When the snow melted it pulled some of the guttering down, the same happened on all the new Barrett houses next door so i'm not fussed! haha

We just ended up with a small portable Butane heater to take the chill out! I'd love a proper wood burner but i think we would be messing about keeping it going. Gas is easy i suppose and a £20 bottle has been lasting 3-4weeks anyway.
 
calour gas or paraffin give out lots off water where as a wood burner dries the air

if i knew to keep my workshop warm it would take 3 or 4 visits an hour i wouldn't have bought a stove because at around 20p an hour or £1 a day its going to take me around 400 days to get my money back also have to account for the 10 mins lighting cleaning and 50 mins stoking a day thats an extra hour a day so my hour saves me around £1 :cry: :cry:

ok the satisfaction the smell and the jacket potatoes and home smoked fish and ham make it worth :D

the other thing is if i dont use my workshop for 2 days i have to heat it up to around 22 degrees every other day if the temp drops below -2 on ether day overnight this can take 75 to 90 mins or leave the electric fan on +3 frost stat and about 20 to 50p a day for 24hrs use
 
stupid question.. since you have electric out there, is there any reason you can't get gas out there too?

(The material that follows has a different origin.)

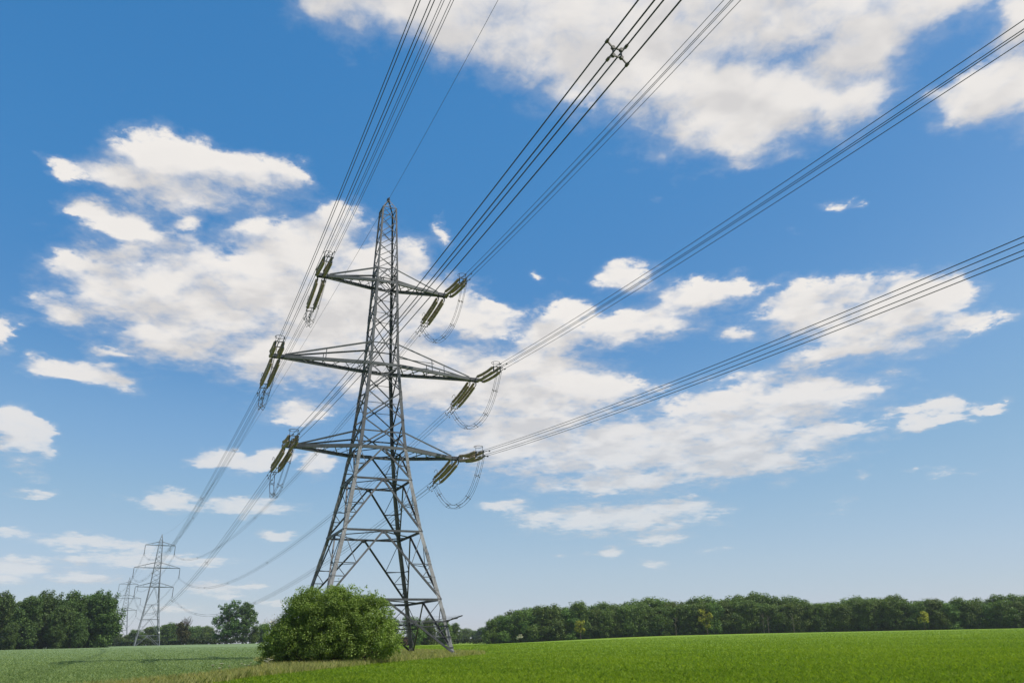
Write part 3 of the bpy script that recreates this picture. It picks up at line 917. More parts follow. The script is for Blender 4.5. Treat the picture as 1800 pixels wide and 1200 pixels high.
def insulator_set(tip, d, L, label, sx_side, ring_up):
    """four cap-and-pin strings between the arm tip and a yoke"""
    root = empty('insulator_set', tip)
    tag(root, label, 'insulator', 'insulator sets on the tension pylon')
    lat, up_ = quad_offsets(d)
    hx, hy = 0.36, 0.25
    s0, s1 = 0.95, L - 1.05
    # arm-side links
    for a in (-1, 1):
        m = MB()
        base = tip + lat * a * hx
        m.bar(base, base + d * 0.5, 0.08)
        m.ball(base + d * 0.12, 0.10)
        m.bar(base + d * 0.5 + up_ * hy, base + d * 0.5 - up_ * hy, 0.10, 0.06)
        for b in (-1, 1):
            m.bar(base + d * 0.5 + up_ * b * hy, base + d * s0 + up_ * b * hy, 0.05)
            m.ball(base + d * 0.72 + up_ * b * hy, 0.075)
        local(m, tip).build('arm_link', M['fitting'], root)
    for a in (-1, 1):
        for b in (-1, 1):
            o_ = lat * a * hx + up_ * b * hy
            # strings sag a little under their own weight
            m = MB()
            p, q = tip + o_ + d * s0, tip + o_ + d * s1
            K = 3
            for k in range(K):
                sag = lambda t: -0.10 * 4 * t * (1 - t)
                a0, a1 = k / K, (k + 1) / K
                m.lathe(p.lerp(q, a0) + ZUP * sag(a0), p.lerp(q, a1) + ZUP * sag(a1), string_profile(8), 10)
            local(m, tip).build('insulator_string', M['insulator'], root, True)
    # line-side yoke
    m = MB()
    for a in (-1, 1):
        for b in (-1, 1):
            o_ = lat * a * hx + up_ * b * hy
            m.bar(tip + o_ + d * s1, tip + o_ + d * (s1 + 0.35), 0.05)
            m.ball(tip + o_ + d * (s1 + 0.2), 0.07)
        m.bar(tip + lat * a * hx + up_ * (hy + .06) + d * (s1 + .35), tip + lat * a * hx - up_ * (hy + .06) + d * (s1 + .35), 0.12, 0.05)
    for b in (-1, 1):
        m.bar(tip + up_ * b * hy + lat * (hx + .08) + d * (s1 + .42), tip + up_ * b * hy - lat * (hx + .08) + d * (s1 + .42), 0.13, 0.05)
        for a in (-1, 1):
            m.bar(tip + up_ * b * hy + lat * a * SP + d * (s1 + .42), tip + up_ * b * SP + lat * a * SP + d * (L - .05), 0.05)
    local(m, tip).build('yoke_plate', M['fitting'], root)
    # arcing ring above the line end, small horn at the arm end
    m = MB()
    c = tip + d * (s1 - 0.1 if ring_up else s1 - 0.5) + up_ * (hy + (0.55 if ring_up else 0.30))
    if ring_up:
        fl = Vector((d.x, d.y, 0)).normalized()
        m.ring(c, lat, fl, 0.43, 0.45, 0.024, 24)
        for a in (-1, 1):
            m.tube([c + lat * a * .34 + fl * .25, tip + lat * a * hx + up_ * hy + d * (s1 + .2)], 0.022, 5)
    else:
        m.ring(c - lat * (hx + .05), d, up_, 0.5, 0.36, 0.022, 14, 5, math.radians(40), math.radians(265))
    local(m, tip).build('arcing_ring', M['fitting'], root)
    # dead-end compression clamps on each conductor
    for a in (-1, 1):
        for b in (-1, 1):
            m = MB()
            o_ = lat * a * SP + up_ * b * SP
            e = tip + d * L + o_
            m.tube([e - d * .1, e + d * .75], 0.034, 6)
            local(m, tip).build('tension_clamp', M['fitting'], root)
            m = MB()
            e2 = tip + d * (L + (0.95 if (a + b) else 1.35)) + o_
            m.tube([e2 - d * .12 - up_ * .07, e2 + d * .12 - up_ * .07], 0.055, 6)
            m.bar(e2 - up_ * .06, e2, 0.03)
            local(m, tip).build('vibration_damper', M['fitting'], root)
    return root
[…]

failing that, another stupid question, can you get a boiler to work on bottled gas? :)
 
Funny you should have said that, vie not been here for a while and only just seen your post! I'm sick of being drowsy from the butane heater I have at the moment so have been thinking of alternative. Wood burning is out of the question due to the above hassle as well as the on or off way in which they are used.

Getting Natural gas safely to something like this isn't worth the hassle, not in my case anyway, the meter is a good 30m away from the workshop and at the other side of the house.

I've been looking and an LPG setup might be a viable alternative, the boilers don’t seem too expensive, I can have a thermostat and I can actually use my plumbing skills for once!

I'm looking around for some recommendations for a cheap room sealed pressurised LPG boiler, at a guess less than 10Kw would be more than adequate no matter how many radiators I run. I'd prefer something with all the pump, pressure vessel etc all built in for simplicity, no need for a combi as I’m not running a tap in there.

If anyone has any idea's let me know!